W meczu z Borussią był od początku bardzo zdeterminowany. Ruszał do każdej piłki, świetnie rozgrywał, nękał obrońców BVB. Kompletnie nie radził sobie z nim szczególnie Dan-Axel Zagadou, którego „Lewy” przestawiał jak pionek na szachownicy. Pierwszego gola (a 200. w Bundeslidze) Polak strzelił właśnie po błędzie Zagadou – wyszedł na sam na sam z bramkarzem, przerzucił nad nim piłkę i pięknym wolejem trafił do siatki. Dzieło dokończył w końcówce, kiedy po dobrej akcji Bayernu kopnął piłkę do pustej bramki.
Kiedy 11 czerwca 2010 roku podpisał kontrakt z Borussią nikt by nawet nie pomyślał, że stanie się legendą Bundesligi. 201 goli daje mu niesamowite, 5. miejsce w klasyfikacji wszech czasów. Do 4., Mandfreda Burgsmuellera, brakuje mu tylko 12 trafień. Jest też zdecydowanym liderem klasyfikacji najlepszych strzelców tego sezonu (drugiego Lukę Jovicia wyprzedza o cztery gole).

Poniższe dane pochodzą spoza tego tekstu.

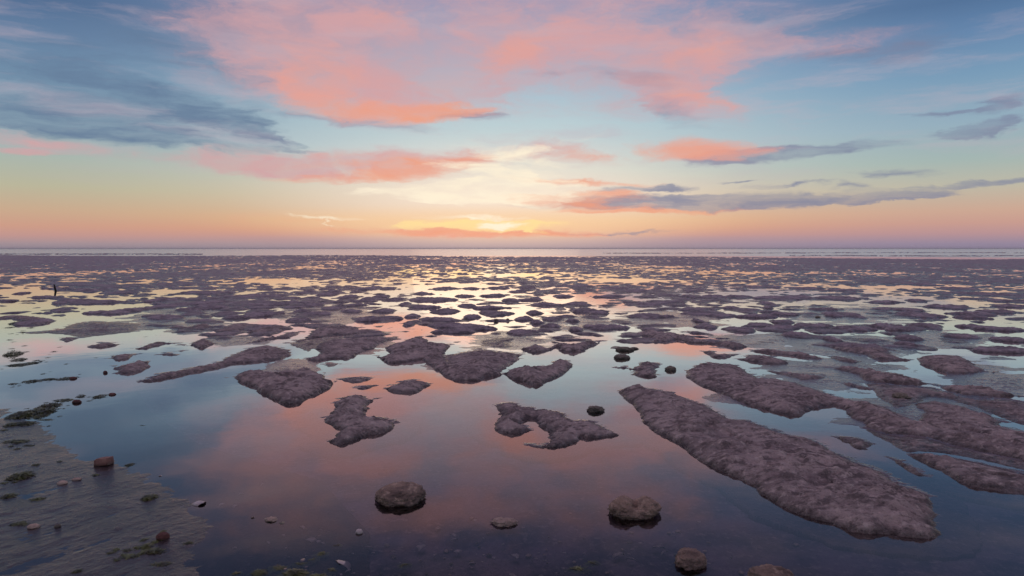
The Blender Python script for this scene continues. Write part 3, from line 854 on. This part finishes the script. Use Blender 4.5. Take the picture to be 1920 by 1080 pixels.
# --- the soaked shore in the near left corner
ux, uy = np.array(ground(330, 900)) - np.array(ground(0, 1000))
ul = math.hypot(ux, uy)
ux, uy = ux / ul, uy / ul
along, across = GX * ux + GY * uy, -GX * uy + GY * ux
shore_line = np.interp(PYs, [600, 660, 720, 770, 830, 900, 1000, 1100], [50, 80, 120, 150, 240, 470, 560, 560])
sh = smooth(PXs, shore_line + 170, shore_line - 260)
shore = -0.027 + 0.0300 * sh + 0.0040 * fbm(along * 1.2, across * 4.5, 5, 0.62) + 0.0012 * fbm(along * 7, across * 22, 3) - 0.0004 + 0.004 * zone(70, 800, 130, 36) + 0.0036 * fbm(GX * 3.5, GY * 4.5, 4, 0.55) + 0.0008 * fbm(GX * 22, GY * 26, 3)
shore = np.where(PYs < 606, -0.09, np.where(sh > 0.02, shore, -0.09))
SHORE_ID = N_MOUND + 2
put(sl, shore, SHORE_ID)

H += np.where(H > -0.01, 0.0016 * rough_n * smooth(H, 0.004, 0.03), 0)
Hc = np.maximum(H, -0.07)

# --- name the free mounds: connected pieces above the water
free = (ID == 0) & (H > -0.001)
runs, rows = [], []
prev = []
par = []


def find(q):
    while par[q] != q:
        par[q] = par[par[q]]
        q = par[q]
    return q


for i in range(NR):
    m_ = np.concatenate(([0], free[i].view(np.int8), [0]))
    dd = np.diff(m_)
    st, en = np.flatnonzero(dd == 1), np.flatnonzero(dd == -1)
    cur = []
    p = 0
    for s_, e_ in zip(st.tolist(), en.tolist()):
        k = len(par)
        par.append(k)
        runs.append((i, s_, e_))
        cur.append((s_, e_, k))
        while p < len(prev) and prev[p][1] <= s_:
            p += 1
        q = p
        while q < len(prev) and prev[q][0] < e_:
            ra, rb = find(prev[q][2]), find(k)
            if ra != rb:
                par[ra] = rb
            q += 1
    prev = cur
area, box = {}, {}
for k, (i, s_, e_) in enumerate(runs):
    r = find(k)
    apx = (e_ - s_) * DTH * FPX * abs(RAD[min(i + 1, NR - 1)] - RAD[i]) / RAD[i] * CAM_H * FPX / RAD[i]
    area[r] = area.get(r, 0) + apx
    bb = box.setdefault(r, [i, i, s_, e_])
    bb[1] = i
    bb[2] = min(bb[2], s_)
    bb[3] = max(bb[3], e_)
order = sorted(area, key=lambda r: -area[r])
FREE0 = N_MOUND + 10
N_FREE = 300 - N_MOUND - 4
names = {}
k = 0
for r in order:
    if (box[r][3] - box[r][2]) > 220 or RAD[box[r][1]] > 48:      # one broad flat with pools, not a mound
        continue
    if k < N_FREE and area[r] > 12:
        names[r] = FREE0 + k
        k += 1
for q, (i, s_, e_) in enumerate(runs):
    ID[i, s_:e_] = names.get(find(q), 0)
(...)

To był superważny mecz i dla Roberta, i dla Bayernu. Bawarczycy musieli wygrać, żeby nie zmniejszyć do minimum szans na obronę mistrzowskiego tytułu. Prezydent Bayernu Uli Hoeness mówił przed meczem, że nie spodziewa się innego rozwiązania niż zwycięstwo i tak zmotywował tym piłkarzy, że ci wręcz pożarli na Allianz Arena Borussię 5:0 (69. minut w BVB zagrał Ł. Piszczek). Do goli Lewandowskiego swoje dołożyli Hummels, Gnabry i Martinez. Bayern już prowadzi w tabeli (o punkt przed BVB), ale co najważniejsze – po zmiażdżeniu rywala ma nad nim przewagę psychologiczną.